FBI agents in green camouflage, carrying high-powered rifles joined K-9 units and SWAT teams in a search of the woods and back roads of north Mississippi near Mayes’ home.

State troopers stopped vehicles and looked in trunks Monday, and FBI agents searched the yard of a home in rural Union County, seeking clues.

Mayes was last seen a week ago in Guntown, about 80 miles south of the Bain family’s home in Whiteville, Tenn.

Siskovic said authorities talked to Mayes early on in the investigation, but he fled when they tried to contact him again.

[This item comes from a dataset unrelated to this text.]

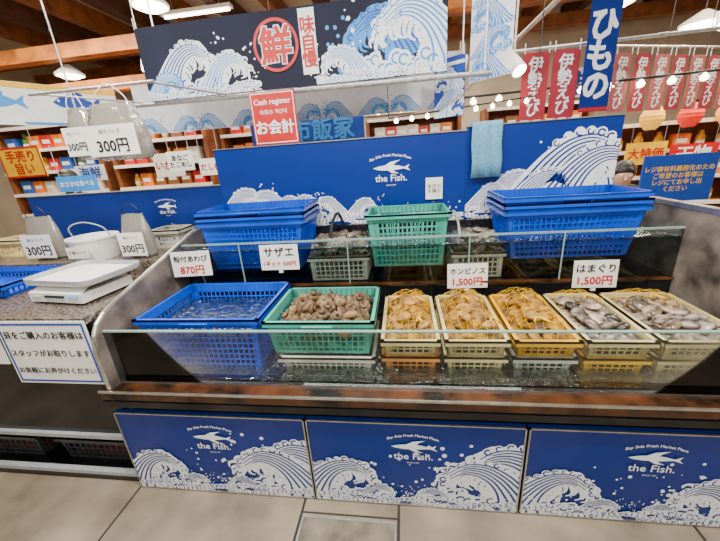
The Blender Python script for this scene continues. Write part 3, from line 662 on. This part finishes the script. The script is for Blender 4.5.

The search for Mayes, considered to be armed and dangerous, will be a 24-hour effort, said Jimmy Edwards, sheriff of Union County. The area has a mix of heavy woods and farmland, and is crisscrossed by two-lane back roads.

“We don’t have anything to confirm or deny his whereabouts. We’re still searching,” Edwards said.

Fliers with the girls’ photos and descriptions were being distributed in Mississippi and Tennessee. A billboard on a main street in Nashville, Tenn., featured a picture of Mayes.

Jo Ann Bain’s Facebook page showed in the days before she vanished she was packing and working on homework. Her last post, dated April 26, said “a good venting always makes you feel better.” It didn’t say why she was venting.

Mayes and the Bains were known around Whiteville, a town of about 4,500 people 60 miles east of Memphis. Mayes was a longtime friend of Bain’s husband and had been at their home the evening before they disappeared, police said.

Both Gary Bain and Mayes were once married to sisters, Tennessee Bureau of Investigation spokeswoman Kristin Helm said.

Mayes had stayed over at the Bains’ house to help the family pack and load up a U-Haul to drive across the country to Arizona, Helm said. Gary Bain, who was at the house that night, awoke to find his wife, daughters and Mayes gone.

He couldn’t reach his wife on her cell phone that day, and reported them missing when the girls didn’t get off the school bus.

Linda Kirkland, a family friend and cook at the Country Cafe in Whiteville, said the woman and her daughters were moving to Arizona because two of the girls had asthma.

Mayes also has ties to Arizona, Texas, North Carolina, South Carolina and Florida.